-- Data excerpt start --
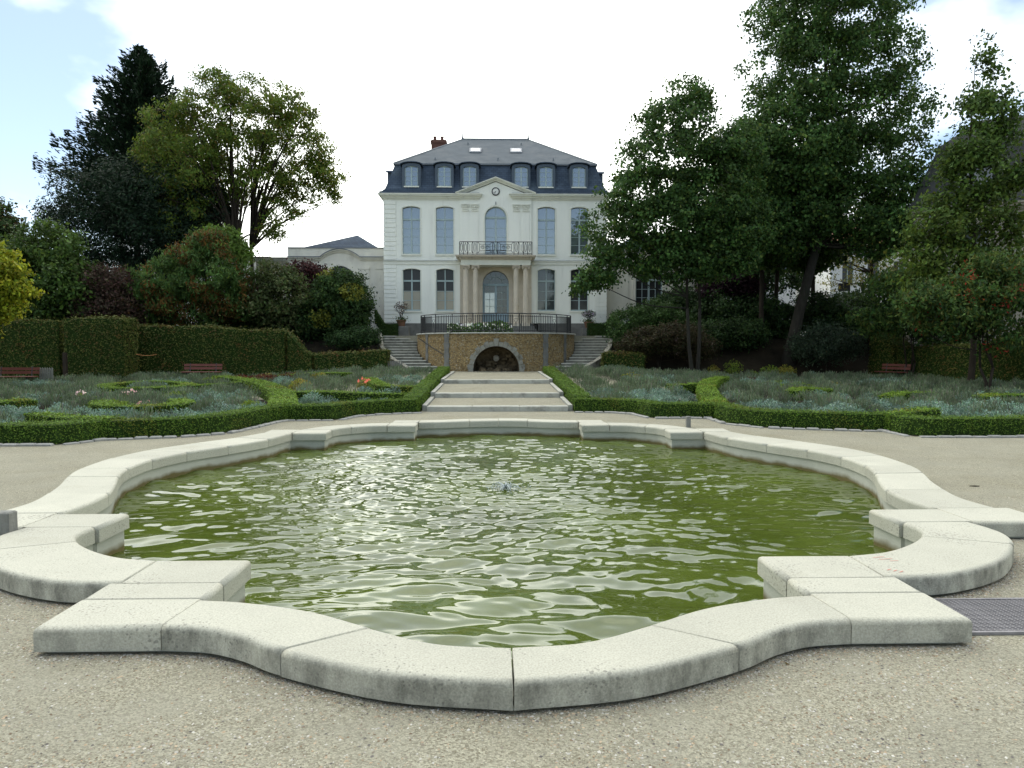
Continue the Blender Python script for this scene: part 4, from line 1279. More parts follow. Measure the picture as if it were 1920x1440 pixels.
# niche: barrel and back
m = MB(); n = 18; prof = [(-NW, NZ0 - .1)] + [(NW * math.cos(PI - PI * k / n), NSP + NW * math.sin(PI - PI * k / n)) for k in range(n + 1)] + [(NW, NZ0 - .1)]
yfr = lambda x: TCY - math.sqrt(TR * TR - x * x) - 0.02
vs = []; fs = []
for j in range(6):
    for x, z in prof:
        s = 1 - 0.07 * j / 5
        vs.append((x * s, yfr(x) + 0.30 * j, z if z < NSP else NSP + (z - NSP) * s))
q = len(prof)
for j in range(5):
    for i in range(q - 1):
        fs.append((j*q+i, j*q+i+1, (j+1)*q+i+1, (j+1)*q+i))
fs.append(tuple(5*q + i for i in range(q)))
m.add(vs, fs)
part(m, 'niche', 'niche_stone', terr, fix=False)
# rough stones lining the back of the niche and the dark heap at its foot
random.seed(9)
for k in range(26):
    a = random.uniform(-.9, .9); z = random.uniform(.7, 1.6); 
    if math.hypot(a, max(0, z - NSP)) > .95: continue
    s = random.uniform(.08, .15)
    j = lambda: random.uniform(.7, 1.1)
    y_ = yfr(a) + 1.40
    m = MB().hexa([(a - s*j(), y_ - .10*j(), z - s*.5*j()), (a + s*j(), y_ - .10*j(), z - s*.5*j()), (a + s*j(), y_ + .1, z - s*.5), (a - s*j(), y_ + .1, z - s*.5), (a - s*j(), y_ - .08*j(), z + s*.5*j()), (a + s*j(), y_ - .08*j(), z + s*.5*j()), (a + s*j(), y_ + .1, z + s*.5), (a - s*j(), y_ + .1, z + s*.5)])
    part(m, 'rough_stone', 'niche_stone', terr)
for k in range(12):
    a = random.uniform(-.75, .75); s = random.uniform(.10, .20)
    m = MB().lathe([(s*.9, -.1), (s, s*.2), (s*.7, s*.75), (.03, s)], 7, (a, yfr(a) + random.uniform(.5, 1.0), .66))
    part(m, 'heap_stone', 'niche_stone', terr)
# voussoirs, long and short in turn
NV = 17
for k in range(NV):
    a0 = PI - PI * k / NV; a1 = PI - PI * (k + 1) / NV
    r1 = NW + (0.27 if k % 2 == 0 else 0.20) + (0.08 if k == NV // 2 else 0)
    r0 = NW - 0.02
    g = 0.008
    a0 -= g; a1 += g
    P4 = [(r0, a0), (r1, a0), (r1, a1), (r0, a1)]
    xy = [(r * math.cos(a), NSP + r * math.sin(a)) for r, a in P4]
    f = [(x, yfr(x) - (0.05 if k == NV // 2 else 0.03), z) for x, z in xy]; b_ = [(x, yfr(x) + .25, z) for x, z in xy]
    part(MB().hexa(f + b_), 'voussoir', 'arch_stone', terr)
for s in (-1, 1):
    for k in range(2):
        x0, x1 = sorted((s * (NW - .02), s * (NW + (.30 if k == 0 else .22))))
        y_ = yfr(s * NW) - .04
        part(MB().box(x0, x1, y_, y_ + .3, NZ0 - .1 + k * .16, NZ0 - .1 + (k + 1) * .16 - .01, .01), 'jamb_stone', 'arch_stone', terr)
# stone piers
for s in (-1, 1):
    for ang, w_ in ((0.615, .15), (0.98, .11)):
        for k in range(10):
            z = TB - .05 + k * .255
            if z > TT - .1: break
            ww = w_ * (1.15 if k % 2 else .9)
            a0 = s * ang - ww / TR; a1 = s * ang + ww / TR
            f = [cyl(a0, z, TR + .035), cyl(a1, z, TR + .035), cyl(a1, z, TR - .15), cyl(a0, z, TR - .15)]
            tp = [(x, y, min(z + .248, TT - .004)) for x, y, _ in f]
            part(MB().hexa(f + tp), 'pier_stone', 'plinth_stone', terr)
# cap slabs
NC = 16
for k in range(NC):
    a0 = -1.75 + 3.5 * k / NC + .002; a1 = -1.75 + 3.5 * (k + 1) / NC - .002
    m = MB(); vs = []; 
    for a in np.linspace(a0, a1, 5):
        for r, z in ((TR - .35, TT), (TR + .07, TT), (TR + .07, TT + .045), (TR + .055, TT + .06), (TR - .35, TT + .06)):
            vs.append(cyl(a, z, r))
    fs = []
    for i in range(4):
        for j in range(5):
            fs.append((i*5+j, (i+1)*5+j, (i+1)*5+(j+1) % 5, i*5+(j+1) % 5))
    fs.append((0, 1, 2, 3, 4)); fs.append((24, 23, 22, 21, 20))
    m.add(vs, fs)
    part(m, 'cap_stone', 'step_stone', terr)
m = MB(); vs = []; fs = []; n = 24
for kk in range(n + 1):
    a = PI * kk / n
    for r in (NW - .012, NW + .17): vs.append((r * math.cos(a), yfr(r * math.cos(a)) + .03, NSP + r * math.sin(a)))
for kk in range(n): fs.append((2*kk, 2*kk+1, 2*kk+3, 2*kk+2))
part(m.add(vs, fs), 'arch_mortar', 'plinth_stone', terr, fix=False)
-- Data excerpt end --
Print the full listing exactly, dropping the pictures.

Continue the Blender Python script for this scene: part 4, from line 1279. More parts follow. Measure the picture as if it were 1920x1440 pixels.
# niche: barrel and back
m = MB(); n = 18; prof = [(-NW, NZ0 - .1)] + [(NW * math.cos(PI - PI * k / n), NSP + NW * math.sin(PI - PI * k / n)) for k in range(n + 1)] + [(NW, NZ0 - .1)]
yfr = lambda x: TCY - math.sqrt(TR * TR - x * x) - 0.02
vs = []; fs = []
for j in range(6):
    for x, z in prof:
        s = 1 - 0.07 * j / 5
        vs.append((x * s, yfr(x) + 0.30 * j, z if z < NSP else NSP + (z - NSP) * s))
q = len(prof)
for j in range(5):
    for i in range(q - 1):
        fs.append((j*q+i, j*q+i+1, (j+1)*q+i+1, (j+1)*q+i))
fs.append(tuple(5*q + i for i in range(q)))
m.add(vs, fs)
part(m, 'niche', 'niche_stone', terr, fix=False)
# rough stones lining the back of the niche and the dark heap at its foot
random.seed(9)
for k in range(26):
    a = random.uniform(-.9, .9); z = random.uniform(.7, 1.6); 
    if math.hypot(a, max(0, z - NSP)) > .95: continue
    s = random.uniform(.08, .15)
    j = lambda: random.uniform(.7, 1.1)
    y_ = yfr(a) + 1.40
    m = MB().hexa([(a - s*j(), y_ - .10*j(), z - s*.5*j()), (a + s*j(), y_ - .10*j(), z - s*.5*j()), (a + s*j(), y_ + .1, z - s*.5), (a - s*j(), y_ + .1, z - s*.5), (a - s*j(), y_ - .08*j(), z + s*.5*j()), (a + s*j(), y_ - .08*j(), z + s*.5*j()), (a + s*j(), y_ + .1, z + s*.5), (a - s*j(), y_ + .1, z + s*.5)])
    part(m, 'rough_stone', 'niche_stone', terr)
for k in range(12):
    a = random.uniform(-.75, .75); s = random.uniform(.10, .20)
    m = MB().lathe([(s*.9, -.1), (s, s*.2), (s*.7, s*.75), (.03, s)], 7, (a, yfr(a) + random.uniform(.5, 1.0), .66))
    part(m, 'heap_stone', 'niche_stone', terr)
# voussoirs, long and short in turn
NV = 17
for k in range(NV):
    a0 = PI - PI * k / NV; a1 = PI - PI * (k + 1) / NV
    r1 = NW + (0.27 if k % 2 == 0 else 0.20) + (0.08 if k == NV // 2 else 0)
    r0 = NW - 0.02
    g = 0.008
    a0 -= g; a1 += g
    P4 = [(r0, a0), (r1, a0), (r1, a1), (r0, a1)]
    xy = [(r * math.cos(a), NSP + r * math.sin(a)) for r, a in P4]
    f = [(x, yfr(x) - (0.05 if k == NV // 2 else 0.03), z) for x, z in xy]; b_ = [(x, yfr(x) + .25, z) for x, z in xy]
    part(MB().hexa(f + b_), 'voussoir', 'arch_stone', terr)
for s in (-1, 1):
    for k in range(2):
        x0, x1 = sorted((s * (NW - .02), s * (NW + (.30 if k == 0 else .22))))
        y_ = yfr(s * NW) - .04
        part(MB().box(x0, x1, y_, y_ + .3, NZ0 - .1 + k * .16, NZ0 - .1 + (k + 1) * .16 - .01, .01), 'jamb_stone', 'arch_stone', terr)
# stone piers
for s in (-1, 1):
    for ang, w_ in ((0.615, .15), (0.98, .11)):
        for k in range(10):
            z = TB - .05 + k * .255
            if z > TT - .1: break
            ww = w_ * (1.15 if k % 2 else .9)
            a0 = s * ang - ww / TR; a1 = s * ang + ww / TR
            f = [cyl(a0, z, TR + .035), cyl(a1, z, TR + .035), cyl(a1, z, TR - .15), cyl(a0, z, TR - .15)]
            tp = [(x, y, min(z + .248, TT - .004)) for x, y, _ in f]
            part(MB().hexa(f + tp), 'pier_stone', 'plinth_stone', terr)
# cap slabs
NC = 16
for k in range(NC):
    a0 = -1.75 + 3.5 * k / NC + .002; a1 = -1.75 + 3.5 * (k + 1) / NC - .002
    m = MB(); vs = []; 
    for a in np.linspace(a0, a1, 5):
        for r, z in ((TR - .35, TT), (TR + .07, TT), (TR + .07, TT + .045), (TR + .055, TT + .06), (TR - .35, TT + .06)):
            vs.append(cyl(a, z, r))
    fs = []
    for i in range(4):
        for j in range(5):
            fs.append((i*5+j, (i+1)*5+j, (i+1)*5+(j+1) % 5, i*5+(j+1) % 5))
    fs.append((0, 1, 2, 3, 4)); fs.append((24, 23, 22, 21, 20))
    m.add(vs, fs)
    part(m, 'cap_stone', 'step_stone', terr)
m = MB(); vs = []; fs = []; n = 24
for kk in range(n + 1):
    a = PI * kk / n
    for r in (NW - .012, NW + .17): vs.append((r * math.cos(a), yfr(r * math.cos(a)) + .03, NSP + r * math.sin(a)))
for kk in range(n): fs.append((2*kk, 2*kk+1, 2*kk+3, 2*kk+2))
part(m.add(vs, fs), 'arch_mortar', 'plinth_stone', terr, fix=False)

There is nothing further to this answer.